PROBLEM DETAILS - Using the data below, copy every line that contains the word "parts".

SUPPLIED INFORMATION -
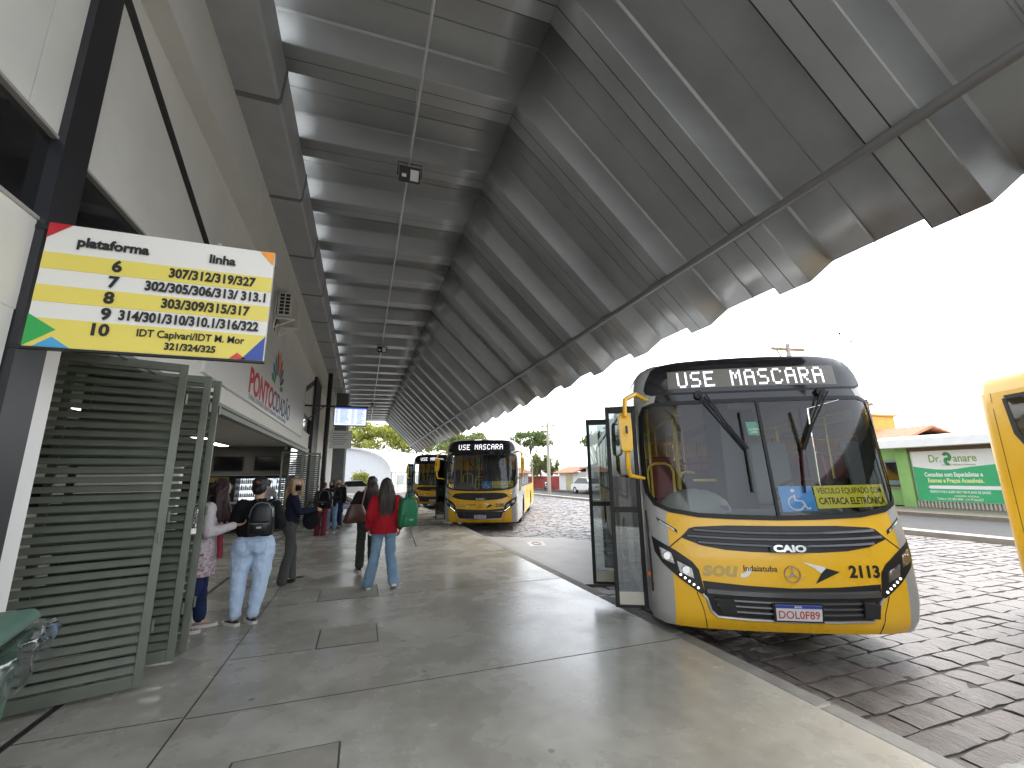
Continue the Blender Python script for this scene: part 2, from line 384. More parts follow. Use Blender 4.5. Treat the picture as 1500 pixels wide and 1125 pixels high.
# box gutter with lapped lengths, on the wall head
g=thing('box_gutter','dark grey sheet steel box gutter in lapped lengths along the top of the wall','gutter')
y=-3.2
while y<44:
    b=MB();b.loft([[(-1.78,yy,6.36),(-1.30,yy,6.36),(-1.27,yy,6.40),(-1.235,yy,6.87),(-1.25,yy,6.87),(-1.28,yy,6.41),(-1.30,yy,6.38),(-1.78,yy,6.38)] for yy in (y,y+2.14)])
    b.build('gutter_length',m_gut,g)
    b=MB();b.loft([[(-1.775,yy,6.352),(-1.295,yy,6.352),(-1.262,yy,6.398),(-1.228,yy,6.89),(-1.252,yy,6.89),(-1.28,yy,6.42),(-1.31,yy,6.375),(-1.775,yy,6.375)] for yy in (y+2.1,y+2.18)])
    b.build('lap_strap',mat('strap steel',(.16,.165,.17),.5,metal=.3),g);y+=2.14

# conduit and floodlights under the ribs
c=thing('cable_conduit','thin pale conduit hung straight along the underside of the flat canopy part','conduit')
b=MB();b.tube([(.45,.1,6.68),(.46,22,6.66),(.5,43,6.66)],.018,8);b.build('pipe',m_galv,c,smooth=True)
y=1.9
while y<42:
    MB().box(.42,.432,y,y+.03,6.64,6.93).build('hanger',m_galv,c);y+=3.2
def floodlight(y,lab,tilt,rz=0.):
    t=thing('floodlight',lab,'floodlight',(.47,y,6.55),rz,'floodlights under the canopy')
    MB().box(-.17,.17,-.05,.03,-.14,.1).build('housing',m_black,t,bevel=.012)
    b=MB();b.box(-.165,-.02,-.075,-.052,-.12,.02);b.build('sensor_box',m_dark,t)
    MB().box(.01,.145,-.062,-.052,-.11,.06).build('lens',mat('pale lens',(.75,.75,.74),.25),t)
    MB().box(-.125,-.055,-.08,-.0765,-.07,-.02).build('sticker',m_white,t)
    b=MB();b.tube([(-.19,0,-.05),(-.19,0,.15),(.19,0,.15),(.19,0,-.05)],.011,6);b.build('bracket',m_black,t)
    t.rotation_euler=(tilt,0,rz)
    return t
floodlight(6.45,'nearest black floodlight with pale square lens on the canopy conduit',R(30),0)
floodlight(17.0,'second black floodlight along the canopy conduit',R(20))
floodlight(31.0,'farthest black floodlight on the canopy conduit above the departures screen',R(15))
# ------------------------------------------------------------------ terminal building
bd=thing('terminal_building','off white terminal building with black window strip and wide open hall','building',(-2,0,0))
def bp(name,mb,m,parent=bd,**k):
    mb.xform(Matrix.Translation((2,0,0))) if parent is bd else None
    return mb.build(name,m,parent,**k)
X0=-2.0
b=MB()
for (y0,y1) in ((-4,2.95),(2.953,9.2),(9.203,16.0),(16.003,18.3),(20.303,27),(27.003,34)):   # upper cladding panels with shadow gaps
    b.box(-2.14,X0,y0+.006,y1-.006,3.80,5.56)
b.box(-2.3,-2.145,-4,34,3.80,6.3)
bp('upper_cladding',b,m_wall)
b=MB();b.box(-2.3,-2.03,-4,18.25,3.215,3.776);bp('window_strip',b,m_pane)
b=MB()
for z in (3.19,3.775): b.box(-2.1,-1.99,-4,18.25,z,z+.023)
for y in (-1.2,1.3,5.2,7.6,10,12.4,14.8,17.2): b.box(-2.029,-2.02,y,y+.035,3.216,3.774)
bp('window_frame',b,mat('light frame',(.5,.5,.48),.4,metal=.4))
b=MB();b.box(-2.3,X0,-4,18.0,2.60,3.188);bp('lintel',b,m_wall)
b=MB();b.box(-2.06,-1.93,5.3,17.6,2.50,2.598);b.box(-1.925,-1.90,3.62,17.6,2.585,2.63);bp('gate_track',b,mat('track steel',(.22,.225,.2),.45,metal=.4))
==
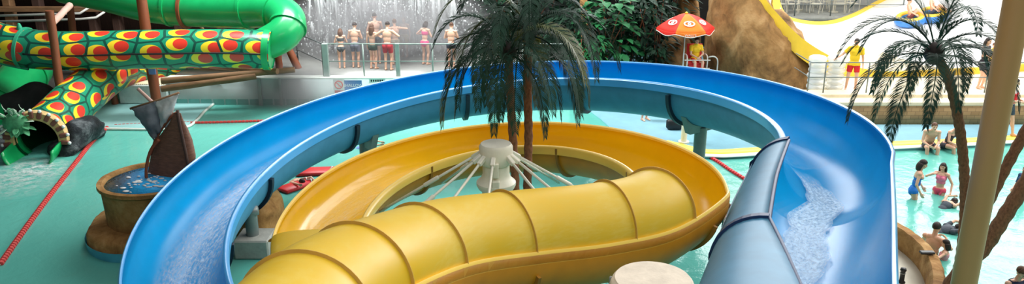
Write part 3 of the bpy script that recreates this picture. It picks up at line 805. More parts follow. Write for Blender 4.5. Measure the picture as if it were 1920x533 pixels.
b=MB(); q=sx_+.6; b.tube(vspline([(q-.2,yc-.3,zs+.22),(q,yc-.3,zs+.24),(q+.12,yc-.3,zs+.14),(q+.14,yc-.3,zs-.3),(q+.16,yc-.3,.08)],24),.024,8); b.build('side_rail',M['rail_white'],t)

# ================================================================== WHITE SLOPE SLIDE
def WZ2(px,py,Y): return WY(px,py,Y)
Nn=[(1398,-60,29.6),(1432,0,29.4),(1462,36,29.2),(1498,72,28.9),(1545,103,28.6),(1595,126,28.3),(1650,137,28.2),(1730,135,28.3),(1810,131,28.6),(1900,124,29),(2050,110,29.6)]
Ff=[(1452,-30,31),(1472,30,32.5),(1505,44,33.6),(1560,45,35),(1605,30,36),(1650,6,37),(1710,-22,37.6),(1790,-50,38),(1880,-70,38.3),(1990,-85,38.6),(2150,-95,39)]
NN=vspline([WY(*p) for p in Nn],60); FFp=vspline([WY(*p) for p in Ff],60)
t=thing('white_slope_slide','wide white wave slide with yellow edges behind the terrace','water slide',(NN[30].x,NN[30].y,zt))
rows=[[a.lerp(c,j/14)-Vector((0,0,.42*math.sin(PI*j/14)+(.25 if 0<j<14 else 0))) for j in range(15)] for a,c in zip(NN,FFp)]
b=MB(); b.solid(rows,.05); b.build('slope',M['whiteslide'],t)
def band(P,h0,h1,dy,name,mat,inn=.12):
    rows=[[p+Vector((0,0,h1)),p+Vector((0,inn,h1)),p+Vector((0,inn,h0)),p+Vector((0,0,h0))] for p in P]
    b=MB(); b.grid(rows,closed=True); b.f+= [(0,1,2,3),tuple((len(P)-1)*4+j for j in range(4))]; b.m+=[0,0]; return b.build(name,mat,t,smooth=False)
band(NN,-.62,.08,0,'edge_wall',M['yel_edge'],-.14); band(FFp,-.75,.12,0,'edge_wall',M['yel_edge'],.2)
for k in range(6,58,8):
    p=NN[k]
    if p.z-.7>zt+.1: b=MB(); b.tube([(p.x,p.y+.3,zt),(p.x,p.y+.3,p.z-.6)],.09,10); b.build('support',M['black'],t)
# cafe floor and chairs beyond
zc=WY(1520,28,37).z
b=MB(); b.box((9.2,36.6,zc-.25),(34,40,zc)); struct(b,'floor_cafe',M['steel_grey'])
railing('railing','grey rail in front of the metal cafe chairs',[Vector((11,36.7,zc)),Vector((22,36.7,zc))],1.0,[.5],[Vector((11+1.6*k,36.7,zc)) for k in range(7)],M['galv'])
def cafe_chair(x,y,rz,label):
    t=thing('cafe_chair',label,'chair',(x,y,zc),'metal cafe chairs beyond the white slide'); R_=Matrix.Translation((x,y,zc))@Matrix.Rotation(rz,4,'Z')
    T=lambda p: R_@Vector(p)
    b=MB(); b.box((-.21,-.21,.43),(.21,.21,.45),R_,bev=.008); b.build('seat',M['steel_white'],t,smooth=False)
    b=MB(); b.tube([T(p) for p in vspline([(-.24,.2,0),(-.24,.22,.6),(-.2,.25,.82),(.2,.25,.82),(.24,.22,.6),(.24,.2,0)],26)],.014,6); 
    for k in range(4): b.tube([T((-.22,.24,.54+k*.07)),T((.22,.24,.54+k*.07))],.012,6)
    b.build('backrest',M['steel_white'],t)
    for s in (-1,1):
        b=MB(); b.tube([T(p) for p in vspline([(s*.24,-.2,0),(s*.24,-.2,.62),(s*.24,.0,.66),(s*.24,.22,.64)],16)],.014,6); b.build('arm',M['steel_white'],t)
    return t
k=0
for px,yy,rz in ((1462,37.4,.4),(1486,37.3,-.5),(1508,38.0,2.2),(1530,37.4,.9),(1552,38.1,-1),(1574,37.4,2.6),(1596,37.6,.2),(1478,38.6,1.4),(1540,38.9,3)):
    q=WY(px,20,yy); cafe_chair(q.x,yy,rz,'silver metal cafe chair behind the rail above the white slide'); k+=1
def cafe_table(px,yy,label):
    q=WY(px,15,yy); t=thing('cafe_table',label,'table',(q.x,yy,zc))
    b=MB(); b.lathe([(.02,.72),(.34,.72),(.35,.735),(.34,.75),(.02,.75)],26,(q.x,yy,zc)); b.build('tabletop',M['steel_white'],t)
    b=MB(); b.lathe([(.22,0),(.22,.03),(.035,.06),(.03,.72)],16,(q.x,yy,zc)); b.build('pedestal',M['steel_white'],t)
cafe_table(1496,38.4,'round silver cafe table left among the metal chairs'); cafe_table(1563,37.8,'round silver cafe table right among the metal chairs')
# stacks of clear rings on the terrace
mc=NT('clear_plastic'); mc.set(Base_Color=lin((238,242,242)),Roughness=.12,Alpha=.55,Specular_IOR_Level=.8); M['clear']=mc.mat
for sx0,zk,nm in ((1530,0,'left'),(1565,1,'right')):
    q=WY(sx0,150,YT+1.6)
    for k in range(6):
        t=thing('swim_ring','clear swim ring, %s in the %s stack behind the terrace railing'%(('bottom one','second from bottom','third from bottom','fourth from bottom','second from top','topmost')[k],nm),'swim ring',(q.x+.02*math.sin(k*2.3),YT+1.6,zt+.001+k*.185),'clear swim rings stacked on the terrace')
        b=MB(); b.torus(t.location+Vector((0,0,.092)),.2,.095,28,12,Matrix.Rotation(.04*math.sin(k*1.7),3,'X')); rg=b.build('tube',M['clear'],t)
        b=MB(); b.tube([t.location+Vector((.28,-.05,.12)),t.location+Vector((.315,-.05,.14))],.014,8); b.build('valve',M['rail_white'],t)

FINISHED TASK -
Continue the Blender Python script for this scene: part 2, from line 384. More parts follow. Use Blender 4.5. Treat the picture as 1500 pixels wide and 1125 pixels high.
Write part 3 of the bpy script that recreates this picture. It picks up at line 805. More parts follow. Write for Blender 4.5. Measure the picture as if it were 1920x533 pixels.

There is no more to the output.